Treville reassigns the Musketeers back to Paris to counter Feron's machinations, to which Feron is all 'snark, snark, rickety old losers.' Feron, if I've not communicated this adequately, is a dick. He is also, just in case we had any doubt, working with Grimaud for reasons of, as far as we can tell so far, evil.

'Spoils of War' brings the Musketeers back to our screens in a high budget spectacular, with battle scenes, explosions and just way more homoerotic tension than previous seasons. Seriously, for a series about the manly camaraderie of men in tight leather, The Musketeers has always been rather modest in its subtext, but Feron, Grimaud and the captain of the Red Guard are significantly tense and there's definitely something more loaded betwixt Porthos and Aramis since the separation.

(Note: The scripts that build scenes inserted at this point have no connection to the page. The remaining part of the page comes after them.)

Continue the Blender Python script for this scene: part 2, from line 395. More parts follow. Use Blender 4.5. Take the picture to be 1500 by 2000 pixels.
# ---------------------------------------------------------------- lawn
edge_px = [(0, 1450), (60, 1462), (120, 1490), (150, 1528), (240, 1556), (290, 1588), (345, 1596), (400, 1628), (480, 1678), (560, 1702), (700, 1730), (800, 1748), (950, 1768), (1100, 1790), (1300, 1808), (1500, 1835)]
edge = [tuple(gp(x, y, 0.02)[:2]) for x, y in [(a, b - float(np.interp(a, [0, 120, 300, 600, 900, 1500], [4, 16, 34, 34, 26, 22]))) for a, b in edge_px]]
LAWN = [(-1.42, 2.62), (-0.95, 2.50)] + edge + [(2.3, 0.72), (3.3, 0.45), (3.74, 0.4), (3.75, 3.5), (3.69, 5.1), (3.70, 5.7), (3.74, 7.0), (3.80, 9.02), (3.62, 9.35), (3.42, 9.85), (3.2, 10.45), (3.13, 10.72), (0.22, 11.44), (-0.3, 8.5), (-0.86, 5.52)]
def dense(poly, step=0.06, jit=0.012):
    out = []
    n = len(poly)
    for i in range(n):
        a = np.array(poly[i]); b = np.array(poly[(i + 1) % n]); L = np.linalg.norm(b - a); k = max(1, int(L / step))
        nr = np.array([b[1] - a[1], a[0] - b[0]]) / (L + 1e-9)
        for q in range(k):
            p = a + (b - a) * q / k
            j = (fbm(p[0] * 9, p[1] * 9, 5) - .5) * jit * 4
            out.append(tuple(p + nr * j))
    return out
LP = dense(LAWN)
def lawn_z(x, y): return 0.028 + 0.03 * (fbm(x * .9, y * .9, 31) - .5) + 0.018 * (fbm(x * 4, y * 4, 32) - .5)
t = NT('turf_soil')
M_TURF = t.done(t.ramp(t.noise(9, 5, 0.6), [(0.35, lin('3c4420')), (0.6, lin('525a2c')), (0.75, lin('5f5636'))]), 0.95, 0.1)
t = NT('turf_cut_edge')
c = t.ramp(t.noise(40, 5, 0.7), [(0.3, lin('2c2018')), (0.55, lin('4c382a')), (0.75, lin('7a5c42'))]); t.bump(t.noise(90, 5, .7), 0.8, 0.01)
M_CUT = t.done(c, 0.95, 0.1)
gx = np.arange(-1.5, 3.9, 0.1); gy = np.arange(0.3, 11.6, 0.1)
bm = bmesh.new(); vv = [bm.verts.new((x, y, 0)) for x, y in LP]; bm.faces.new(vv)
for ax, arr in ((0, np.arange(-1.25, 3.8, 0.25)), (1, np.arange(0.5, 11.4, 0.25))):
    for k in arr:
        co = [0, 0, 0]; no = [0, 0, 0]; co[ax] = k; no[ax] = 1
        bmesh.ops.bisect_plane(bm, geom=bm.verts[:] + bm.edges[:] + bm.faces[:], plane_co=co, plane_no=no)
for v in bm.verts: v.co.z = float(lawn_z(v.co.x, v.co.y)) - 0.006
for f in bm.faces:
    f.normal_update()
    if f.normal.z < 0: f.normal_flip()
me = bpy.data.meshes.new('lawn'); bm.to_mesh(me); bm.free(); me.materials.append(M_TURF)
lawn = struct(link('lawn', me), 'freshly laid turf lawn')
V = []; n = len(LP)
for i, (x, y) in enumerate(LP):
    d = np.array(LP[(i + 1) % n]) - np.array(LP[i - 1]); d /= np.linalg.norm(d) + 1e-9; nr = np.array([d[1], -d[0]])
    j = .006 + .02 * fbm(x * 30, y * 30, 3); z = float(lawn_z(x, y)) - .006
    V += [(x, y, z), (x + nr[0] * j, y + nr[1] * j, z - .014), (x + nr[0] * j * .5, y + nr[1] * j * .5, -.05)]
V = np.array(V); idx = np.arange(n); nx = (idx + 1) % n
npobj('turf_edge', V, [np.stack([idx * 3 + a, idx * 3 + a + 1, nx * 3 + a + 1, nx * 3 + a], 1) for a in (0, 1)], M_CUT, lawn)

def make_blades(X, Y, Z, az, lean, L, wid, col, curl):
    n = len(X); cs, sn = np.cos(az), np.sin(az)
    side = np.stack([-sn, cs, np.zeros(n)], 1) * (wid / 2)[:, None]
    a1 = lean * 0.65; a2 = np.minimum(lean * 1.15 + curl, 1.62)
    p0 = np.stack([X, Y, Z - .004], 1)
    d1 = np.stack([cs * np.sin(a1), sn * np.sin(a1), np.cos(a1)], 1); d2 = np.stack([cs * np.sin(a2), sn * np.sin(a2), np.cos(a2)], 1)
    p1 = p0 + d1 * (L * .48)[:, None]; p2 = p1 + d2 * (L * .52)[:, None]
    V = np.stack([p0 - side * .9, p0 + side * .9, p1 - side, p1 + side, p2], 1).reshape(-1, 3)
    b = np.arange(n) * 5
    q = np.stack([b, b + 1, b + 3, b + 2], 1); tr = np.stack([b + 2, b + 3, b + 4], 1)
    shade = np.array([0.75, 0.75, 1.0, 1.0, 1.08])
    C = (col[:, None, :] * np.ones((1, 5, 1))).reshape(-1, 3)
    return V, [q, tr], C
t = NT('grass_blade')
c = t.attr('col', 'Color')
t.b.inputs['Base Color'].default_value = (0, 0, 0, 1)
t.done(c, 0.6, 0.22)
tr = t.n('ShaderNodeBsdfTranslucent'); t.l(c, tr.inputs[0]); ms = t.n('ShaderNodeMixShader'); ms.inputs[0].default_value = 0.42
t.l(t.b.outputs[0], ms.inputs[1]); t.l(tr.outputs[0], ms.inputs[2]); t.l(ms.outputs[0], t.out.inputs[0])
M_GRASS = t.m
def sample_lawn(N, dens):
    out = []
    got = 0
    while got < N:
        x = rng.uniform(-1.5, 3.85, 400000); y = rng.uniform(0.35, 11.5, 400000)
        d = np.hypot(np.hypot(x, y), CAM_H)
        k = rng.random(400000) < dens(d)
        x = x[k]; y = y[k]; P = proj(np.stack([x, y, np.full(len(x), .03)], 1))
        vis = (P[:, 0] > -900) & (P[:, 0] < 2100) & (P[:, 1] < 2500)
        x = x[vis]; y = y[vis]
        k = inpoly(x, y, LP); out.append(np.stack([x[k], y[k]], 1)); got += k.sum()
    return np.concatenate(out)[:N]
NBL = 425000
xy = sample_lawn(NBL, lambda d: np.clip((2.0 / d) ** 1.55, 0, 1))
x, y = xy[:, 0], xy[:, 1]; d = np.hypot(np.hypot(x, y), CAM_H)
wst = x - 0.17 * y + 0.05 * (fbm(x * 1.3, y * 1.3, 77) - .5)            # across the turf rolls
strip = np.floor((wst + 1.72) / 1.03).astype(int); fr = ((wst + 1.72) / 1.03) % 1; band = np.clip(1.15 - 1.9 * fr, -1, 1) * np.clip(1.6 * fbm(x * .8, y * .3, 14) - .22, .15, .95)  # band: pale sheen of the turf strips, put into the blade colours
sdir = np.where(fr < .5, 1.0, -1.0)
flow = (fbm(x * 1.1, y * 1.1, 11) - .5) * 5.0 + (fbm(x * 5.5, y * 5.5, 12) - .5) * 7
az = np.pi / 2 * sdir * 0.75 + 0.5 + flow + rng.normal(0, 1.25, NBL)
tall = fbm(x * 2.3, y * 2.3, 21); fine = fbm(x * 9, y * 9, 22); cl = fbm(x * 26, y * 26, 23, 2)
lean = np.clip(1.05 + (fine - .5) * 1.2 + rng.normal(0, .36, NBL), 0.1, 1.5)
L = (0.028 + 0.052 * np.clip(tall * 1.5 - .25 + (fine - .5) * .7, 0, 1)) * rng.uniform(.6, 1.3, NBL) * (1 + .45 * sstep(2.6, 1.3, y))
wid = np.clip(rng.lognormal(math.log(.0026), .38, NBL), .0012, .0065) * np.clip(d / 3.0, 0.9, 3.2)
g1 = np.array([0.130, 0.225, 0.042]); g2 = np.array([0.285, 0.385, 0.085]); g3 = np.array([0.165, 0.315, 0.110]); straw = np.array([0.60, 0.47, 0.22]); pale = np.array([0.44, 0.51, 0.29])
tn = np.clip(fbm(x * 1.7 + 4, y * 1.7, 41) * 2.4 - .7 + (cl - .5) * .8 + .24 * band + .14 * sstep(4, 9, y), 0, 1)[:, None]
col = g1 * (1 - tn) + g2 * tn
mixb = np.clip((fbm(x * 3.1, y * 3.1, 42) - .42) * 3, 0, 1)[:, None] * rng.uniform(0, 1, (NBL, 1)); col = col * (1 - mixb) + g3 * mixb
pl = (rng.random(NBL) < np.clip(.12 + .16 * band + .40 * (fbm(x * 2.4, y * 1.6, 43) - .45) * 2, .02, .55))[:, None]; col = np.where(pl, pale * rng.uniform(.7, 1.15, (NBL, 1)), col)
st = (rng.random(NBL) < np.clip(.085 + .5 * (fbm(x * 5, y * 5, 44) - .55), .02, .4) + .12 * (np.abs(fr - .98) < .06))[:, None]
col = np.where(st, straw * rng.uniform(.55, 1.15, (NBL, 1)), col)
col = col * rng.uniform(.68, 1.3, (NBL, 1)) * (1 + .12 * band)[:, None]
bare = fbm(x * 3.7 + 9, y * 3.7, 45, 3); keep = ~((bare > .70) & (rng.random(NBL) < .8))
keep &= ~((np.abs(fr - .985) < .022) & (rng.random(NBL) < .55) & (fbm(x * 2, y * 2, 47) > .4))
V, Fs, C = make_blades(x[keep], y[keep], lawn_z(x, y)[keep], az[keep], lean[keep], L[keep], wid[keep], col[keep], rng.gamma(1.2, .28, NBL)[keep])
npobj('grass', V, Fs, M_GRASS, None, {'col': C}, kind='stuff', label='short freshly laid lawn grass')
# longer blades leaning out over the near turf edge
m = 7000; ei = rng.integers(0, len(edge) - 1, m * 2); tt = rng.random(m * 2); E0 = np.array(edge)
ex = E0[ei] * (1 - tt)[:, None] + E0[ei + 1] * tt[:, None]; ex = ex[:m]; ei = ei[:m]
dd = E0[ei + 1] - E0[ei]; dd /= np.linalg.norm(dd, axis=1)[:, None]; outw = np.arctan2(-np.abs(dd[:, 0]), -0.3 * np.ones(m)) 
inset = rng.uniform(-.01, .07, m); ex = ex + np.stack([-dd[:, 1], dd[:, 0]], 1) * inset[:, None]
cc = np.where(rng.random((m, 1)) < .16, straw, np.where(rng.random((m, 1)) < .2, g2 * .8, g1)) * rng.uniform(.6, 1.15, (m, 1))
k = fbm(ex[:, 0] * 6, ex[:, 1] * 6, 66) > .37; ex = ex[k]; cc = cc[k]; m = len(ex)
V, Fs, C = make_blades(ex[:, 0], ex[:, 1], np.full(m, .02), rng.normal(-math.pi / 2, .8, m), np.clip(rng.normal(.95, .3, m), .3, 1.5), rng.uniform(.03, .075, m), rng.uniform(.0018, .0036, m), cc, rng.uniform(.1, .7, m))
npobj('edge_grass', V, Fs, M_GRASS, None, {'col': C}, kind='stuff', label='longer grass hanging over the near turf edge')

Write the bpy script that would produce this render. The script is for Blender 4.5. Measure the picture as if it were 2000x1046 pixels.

9th-level Seamstress/Fighter
I definitely approve of the fact that there's some actual character progression on display. Perhaps Aramis's doesn't stick, but D'Artagnan is more completely part of the gang, Constance is settling in as Musketeer den mother and Treville is delightfully out of his element as First Minister of France. Our new villains are all pretty strong, with Grimaud in particular verging on the preternatural, although yet to be tested in combat against our heroes. Feron drops neatly into the same groove as Richelieu as the all-but-untouchable powermonger, while Grimaud is obviously the more direct threat. He also has a certain physical resemblance to Athos and comes from the same sort of background as Porthos, so there may be some interest there.

Notably, Mamie McCoy is (at least for now) out of the credits, so no idea if or how Milady might appear again.